There’s a clear divide between Aldi shoppers on how to pronounce the supermarket’s name – and there can only be one winner.

Although many people say ‘All-di’, the store’s insider has put an end to the debate once and for all by stating it should be ‘Al-di’.

They say: “The supermarket’s name actually came from the surname of the brothers who started the chain in 1946, Karl and Theo Albrecht. The ‘Al’ is taken from Albrecht, and the ‘di’ comes from discount.

Online shopping
Many shoppers don’t realise you can buy groceries online from certain stores with Aldi’s Click & Collect service now available in 200 locations in the UK.

You can pre-book one hour collection slots to save time wandering the aisles, and some branches have even teamed up with Deliveroo to have a shops delivered to customer’s doorsteps in as little as 20 minutes.

Buy one, get one free
Don’t go looking for buy one, get one free promotions on the shelves at Aldi, because you won’t find one.

Instead, the supermarket says it’s “committed to offering the lowest prices for the best quality products every single day”.

The Specialbuys aisle offer deals on everything from electricals to clothes, and there’s a ‘Super 6’ selection of low-priced fruit and veg every fortnight.

Do staff have to remember the price of every product?
The insider revealed that incredibly, until 2001, all in-store Aldi staff had to remember the prices of 750 products.

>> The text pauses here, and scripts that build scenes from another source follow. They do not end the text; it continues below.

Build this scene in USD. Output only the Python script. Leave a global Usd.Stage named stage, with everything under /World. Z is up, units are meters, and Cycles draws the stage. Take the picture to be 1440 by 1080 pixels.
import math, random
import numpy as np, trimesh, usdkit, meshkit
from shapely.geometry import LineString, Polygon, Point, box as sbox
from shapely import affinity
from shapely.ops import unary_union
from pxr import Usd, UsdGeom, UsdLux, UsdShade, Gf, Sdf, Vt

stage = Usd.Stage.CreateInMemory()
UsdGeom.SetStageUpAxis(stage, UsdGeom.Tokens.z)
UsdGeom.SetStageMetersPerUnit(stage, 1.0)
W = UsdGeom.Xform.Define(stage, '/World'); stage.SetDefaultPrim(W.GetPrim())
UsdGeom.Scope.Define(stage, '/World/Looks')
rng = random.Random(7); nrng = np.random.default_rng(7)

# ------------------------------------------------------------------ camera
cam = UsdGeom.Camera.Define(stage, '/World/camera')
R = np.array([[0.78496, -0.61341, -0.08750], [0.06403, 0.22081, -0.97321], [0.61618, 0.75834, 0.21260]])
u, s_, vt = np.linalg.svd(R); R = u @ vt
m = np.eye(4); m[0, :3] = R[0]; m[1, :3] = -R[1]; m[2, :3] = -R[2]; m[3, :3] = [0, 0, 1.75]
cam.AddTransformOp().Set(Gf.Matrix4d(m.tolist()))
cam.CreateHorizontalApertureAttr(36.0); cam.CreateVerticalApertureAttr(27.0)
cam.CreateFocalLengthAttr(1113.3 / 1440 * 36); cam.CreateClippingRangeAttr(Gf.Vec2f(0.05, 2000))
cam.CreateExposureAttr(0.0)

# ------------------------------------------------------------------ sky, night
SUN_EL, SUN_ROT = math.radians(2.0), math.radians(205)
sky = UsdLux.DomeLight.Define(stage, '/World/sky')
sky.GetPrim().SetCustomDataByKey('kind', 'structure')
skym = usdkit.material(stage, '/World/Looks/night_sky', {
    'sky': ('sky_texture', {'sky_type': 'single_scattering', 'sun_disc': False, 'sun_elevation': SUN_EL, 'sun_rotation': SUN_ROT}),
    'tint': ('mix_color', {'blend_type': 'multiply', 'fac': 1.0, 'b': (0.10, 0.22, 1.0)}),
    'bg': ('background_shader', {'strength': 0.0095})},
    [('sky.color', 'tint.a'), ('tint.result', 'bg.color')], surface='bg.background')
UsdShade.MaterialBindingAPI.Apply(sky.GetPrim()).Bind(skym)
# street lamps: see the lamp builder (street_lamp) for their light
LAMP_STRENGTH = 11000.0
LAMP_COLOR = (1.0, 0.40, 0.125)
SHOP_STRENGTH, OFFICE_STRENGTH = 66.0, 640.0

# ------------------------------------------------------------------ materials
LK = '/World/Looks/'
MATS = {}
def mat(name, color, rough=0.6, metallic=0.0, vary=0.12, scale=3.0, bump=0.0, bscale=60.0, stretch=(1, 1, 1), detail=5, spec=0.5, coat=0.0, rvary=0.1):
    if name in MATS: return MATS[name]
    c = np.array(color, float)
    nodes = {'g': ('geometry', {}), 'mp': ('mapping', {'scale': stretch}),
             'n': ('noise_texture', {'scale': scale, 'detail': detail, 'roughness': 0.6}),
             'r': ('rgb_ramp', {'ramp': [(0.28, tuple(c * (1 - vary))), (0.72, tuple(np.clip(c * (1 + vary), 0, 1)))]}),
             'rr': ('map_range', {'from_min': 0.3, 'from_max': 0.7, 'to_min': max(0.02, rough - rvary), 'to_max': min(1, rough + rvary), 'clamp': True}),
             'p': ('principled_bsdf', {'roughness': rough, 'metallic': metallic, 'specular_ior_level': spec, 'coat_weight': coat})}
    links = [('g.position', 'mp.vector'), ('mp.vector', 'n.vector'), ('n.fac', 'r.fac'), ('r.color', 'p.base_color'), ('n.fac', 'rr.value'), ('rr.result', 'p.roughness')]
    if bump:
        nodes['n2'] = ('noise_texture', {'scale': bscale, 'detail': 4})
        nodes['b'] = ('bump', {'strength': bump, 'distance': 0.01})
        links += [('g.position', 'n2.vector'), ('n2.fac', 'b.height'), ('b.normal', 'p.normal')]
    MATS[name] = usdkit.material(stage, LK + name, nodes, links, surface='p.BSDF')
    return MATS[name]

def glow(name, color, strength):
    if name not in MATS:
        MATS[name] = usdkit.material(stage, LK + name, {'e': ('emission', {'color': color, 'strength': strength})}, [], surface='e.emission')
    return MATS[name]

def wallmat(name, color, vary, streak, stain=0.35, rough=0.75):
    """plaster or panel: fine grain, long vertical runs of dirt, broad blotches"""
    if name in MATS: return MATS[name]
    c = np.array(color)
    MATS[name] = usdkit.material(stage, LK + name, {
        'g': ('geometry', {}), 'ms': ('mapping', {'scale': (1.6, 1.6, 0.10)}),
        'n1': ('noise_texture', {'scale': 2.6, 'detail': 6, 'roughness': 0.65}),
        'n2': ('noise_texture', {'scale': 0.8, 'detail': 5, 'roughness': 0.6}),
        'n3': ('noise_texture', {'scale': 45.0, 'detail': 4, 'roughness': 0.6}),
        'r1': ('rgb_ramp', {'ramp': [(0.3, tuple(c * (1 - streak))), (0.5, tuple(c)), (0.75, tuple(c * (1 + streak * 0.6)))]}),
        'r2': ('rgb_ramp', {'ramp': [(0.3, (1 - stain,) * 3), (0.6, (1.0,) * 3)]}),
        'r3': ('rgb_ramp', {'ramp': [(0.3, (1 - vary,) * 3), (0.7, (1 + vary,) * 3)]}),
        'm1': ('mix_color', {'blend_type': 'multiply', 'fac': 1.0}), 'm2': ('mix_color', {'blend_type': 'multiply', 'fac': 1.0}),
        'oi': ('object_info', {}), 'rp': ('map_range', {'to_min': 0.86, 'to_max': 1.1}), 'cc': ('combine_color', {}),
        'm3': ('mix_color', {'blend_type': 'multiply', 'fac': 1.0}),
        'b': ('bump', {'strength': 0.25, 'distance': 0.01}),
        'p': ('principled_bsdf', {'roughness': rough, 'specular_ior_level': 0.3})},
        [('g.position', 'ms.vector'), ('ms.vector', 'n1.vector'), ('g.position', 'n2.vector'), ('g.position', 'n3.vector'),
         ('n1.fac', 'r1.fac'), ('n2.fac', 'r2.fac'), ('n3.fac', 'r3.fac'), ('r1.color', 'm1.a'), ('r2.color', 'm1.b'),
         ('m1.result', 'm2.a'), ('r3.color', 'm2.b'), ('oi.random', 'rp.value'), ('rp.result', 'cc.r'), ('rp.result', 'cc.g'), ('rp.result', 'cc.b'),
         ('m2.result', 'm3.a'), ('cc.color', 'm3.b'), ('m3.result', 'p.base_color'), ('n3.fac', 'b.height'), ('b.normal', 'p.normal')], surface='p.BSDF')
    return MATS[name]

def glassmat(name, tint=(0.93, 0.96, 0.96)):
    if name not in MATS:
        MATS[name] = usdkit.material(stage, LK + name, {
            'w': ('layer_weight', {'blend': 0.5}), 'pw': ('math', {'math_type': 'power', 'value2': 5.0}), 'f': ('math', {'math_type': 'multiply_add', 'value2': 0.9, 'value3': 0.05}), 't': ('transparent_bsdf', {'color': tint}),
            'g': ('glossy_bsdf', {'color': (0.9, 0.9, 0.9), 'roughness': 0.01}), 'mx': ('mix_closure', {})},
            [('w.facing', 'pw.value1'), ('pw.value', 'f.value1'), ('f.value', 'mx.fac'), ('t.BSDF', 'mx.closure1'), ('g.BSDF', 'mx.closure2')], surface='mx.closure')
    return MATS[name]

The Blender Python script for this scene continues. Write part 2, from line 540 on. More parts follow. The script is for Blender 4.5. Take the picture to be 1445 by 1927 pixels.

That’s no longer the case as they now have barcode readers to do the job for them, but apparently you can still find workers who are able to reel off the prices from memory.

Dietary requirements
Aldi stocks far less duplicates of similar items in a bid to make the selection process a lot easier for customers – but it says that it doesn’t compromise on special diet food as a result.

It says: “That doesn’t mean the supermarket fails to deliver when it comes to special diet foods. Vegan or vegetarian, gluten, dairy or egg-free, choosing to eat a particular diet or having a food allergy or intolerance doesn’t mean you can’t enjoy great-tasting food when you shop at Aldi.

“What’s more, Aldi also sells a variety of organic products, from bananas to Prosecco.”

British suppliers
Despite have its roots in Germany, Aldi UK says three quarters of its sales now come from British suppliers.

And in it’s commitment to sell British products, the Aldi insider says the supermarket plans to increase the amount of food and drink it buys from British suppliers by £3.5bn a year within the next five years.